╭─ Source data

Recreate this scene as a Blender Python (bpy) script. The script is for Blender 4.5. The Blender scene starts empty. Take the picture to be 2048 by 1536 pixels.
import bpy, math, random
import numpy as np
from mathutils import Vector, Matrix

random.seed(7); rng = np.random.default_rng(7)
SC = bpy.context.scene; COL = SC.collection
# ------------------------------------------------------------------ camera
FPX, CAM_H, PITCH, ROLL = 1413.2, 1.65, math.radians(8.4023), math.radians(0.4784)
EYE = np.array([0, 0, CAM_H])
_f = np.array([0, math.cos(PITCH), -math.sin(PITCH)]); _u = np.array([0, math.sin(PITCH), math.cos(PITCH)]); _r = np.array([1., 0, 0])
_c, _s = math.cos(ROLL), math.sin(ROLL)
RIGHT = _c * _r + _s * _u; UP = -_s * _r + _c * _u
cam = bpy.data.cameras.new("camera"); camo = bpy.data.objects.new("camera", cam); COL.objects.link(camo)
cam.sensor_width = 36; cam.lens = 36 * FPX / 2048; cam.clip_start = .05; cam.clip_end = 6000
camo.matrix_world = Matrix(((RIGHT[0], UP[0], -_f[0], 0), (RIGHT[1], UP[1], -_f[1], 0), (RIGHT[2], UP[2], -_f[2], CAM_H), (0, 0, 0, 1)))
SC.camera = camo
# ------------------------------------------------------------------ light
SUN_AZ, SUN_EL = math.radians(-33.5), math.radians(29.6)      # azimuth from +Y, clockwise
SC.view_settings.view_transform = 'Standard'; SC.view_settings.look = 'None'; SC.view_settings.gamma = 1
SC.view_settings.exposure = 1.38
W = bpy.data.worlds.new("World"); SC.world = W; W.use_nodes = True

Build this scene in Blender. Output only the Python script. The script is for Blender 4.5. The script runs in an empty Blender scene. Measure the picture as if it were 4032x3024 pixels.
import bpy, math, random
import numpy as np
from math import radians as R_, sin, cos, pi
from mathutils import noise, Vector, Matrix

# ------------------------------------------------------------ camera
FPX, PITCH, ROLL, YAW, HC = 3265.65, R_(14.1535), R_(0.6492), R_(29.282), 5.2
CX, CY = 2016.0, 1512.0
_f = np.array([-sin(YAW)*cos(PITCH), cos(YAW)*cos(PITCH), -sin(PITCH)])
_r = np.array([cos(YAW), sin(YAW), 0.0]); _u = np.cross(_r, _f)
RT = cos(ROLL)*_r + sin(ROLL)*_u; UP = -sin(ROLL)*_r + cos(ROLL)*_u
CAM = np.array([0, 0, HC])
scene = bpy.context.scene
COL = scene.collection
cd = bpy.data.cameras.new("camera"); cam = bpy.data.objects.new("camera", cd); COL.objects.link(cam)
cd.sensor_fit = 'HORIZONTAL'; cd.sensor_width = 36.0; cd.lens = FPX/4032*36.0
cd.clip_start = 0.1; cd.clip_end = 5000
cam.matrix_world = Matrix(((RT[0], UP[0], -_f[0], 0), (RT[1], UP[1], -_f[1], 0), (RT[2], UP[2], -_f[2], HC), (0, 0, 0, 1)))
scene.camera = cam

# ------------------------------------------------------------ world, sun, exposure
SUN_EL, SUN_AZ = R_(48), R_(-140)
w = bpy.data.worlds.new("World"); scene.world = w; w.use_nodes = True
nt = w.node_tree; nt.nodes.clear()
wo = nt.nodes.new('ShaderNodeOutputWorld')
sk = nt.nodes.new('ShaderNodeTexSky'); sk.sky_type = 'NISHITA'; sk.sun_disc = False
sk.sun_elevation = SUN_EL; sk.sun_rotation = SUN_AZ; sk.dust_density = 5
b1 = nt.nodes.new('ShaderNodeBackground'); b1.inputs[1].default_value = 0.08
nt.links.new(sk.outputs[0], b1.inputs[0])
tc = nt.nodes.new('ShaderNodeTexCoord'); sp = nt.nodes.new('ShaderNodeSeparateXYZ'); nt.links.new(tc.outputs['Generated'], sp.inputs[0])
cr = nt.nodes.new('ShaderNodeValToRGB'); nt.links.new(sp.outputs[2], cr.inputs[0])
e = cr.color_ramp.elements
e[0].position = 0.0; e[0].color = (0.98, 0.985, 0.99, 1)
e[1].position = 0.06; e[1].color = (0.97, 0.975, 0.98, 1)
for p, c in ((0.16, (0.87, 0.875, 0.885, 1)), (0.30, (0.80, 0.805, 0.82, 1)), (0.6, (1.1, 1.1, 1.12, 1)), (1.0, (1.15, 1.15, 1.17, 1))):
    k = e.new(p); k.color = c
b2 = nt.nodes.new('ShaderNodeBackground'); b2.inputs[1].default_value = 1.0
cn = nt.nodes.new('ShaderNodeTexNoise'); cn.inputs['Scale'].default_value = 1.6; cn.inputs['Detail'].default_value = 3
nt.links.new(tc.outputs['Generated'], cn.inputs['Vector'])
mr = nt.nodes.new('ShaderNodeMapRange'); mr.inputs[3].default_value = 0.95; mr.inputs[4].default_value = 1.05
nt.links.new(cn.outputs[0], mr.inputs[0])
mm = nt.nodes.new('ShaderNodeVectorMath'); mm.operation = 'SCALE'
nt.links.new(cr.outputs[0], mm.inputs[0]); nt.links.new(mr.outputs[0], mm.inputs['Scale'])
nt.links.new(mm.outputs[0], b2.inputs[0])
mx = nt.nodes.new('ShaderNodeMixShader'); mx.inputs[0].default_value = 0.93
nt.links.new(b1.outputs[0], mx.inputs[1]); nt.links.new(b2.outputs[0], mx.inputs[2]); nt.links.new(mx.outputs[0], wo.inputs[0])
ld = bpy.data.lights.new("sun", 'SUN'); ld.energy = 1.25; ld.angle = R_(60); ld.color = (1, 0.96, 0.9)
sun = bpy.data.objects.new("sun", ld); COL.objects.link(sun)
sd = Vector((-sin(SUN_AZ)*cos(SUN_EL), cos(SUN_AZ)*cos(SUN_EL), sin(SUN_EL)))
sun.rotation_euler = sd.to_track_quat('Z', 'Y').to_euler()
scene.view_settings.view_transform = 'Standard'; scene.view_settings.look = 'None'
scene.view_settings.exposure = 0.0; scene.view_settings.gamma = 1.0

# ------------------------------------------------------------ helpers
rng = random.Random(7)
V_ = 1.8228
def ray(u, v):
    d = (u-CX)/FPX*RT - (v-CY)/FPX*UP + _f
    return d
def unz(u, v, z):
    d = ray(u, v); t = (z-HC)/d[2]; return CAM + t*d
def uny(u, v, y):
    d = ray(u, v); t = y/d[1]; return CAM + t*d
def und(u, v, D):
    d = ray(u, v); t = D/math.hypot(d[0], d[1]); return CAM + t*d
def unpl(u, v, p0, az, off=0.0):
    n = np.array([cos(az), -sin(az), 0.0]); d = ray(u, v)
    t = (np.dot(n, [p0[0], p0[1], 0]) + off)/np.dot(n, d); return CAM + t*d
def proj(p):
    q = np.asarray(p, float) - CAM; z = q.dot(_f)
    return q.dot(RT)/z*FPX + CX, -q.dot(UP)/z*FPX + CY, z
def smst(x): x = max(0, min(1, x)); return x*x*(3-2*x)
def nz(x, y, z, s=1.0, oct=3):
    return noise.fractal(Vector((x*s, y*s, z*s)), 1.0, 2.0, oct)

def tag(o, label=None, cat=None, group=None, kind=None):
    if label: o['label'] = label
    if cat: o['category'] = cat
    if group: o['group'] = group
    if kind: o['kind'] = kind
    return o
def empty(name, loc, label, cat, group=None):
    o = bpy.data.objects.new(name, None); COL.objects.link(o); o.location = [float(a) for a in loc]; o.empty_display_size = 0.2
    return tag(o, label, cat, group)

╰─

**Problem:**
The first line of the records and every line down to the line with "from mathutils import Vector, Matrix" must be quoted exactly; leave out all else.

**Task result:**
Recreate this scene as a Blender Python (bpy) script. The script is for Blender 4.5. The Blender scene starts empty. Take the picture to be 2048 by 1536 pixels.
import bpy, math, random
import numpy as np
from mathutils import Vector, Matrix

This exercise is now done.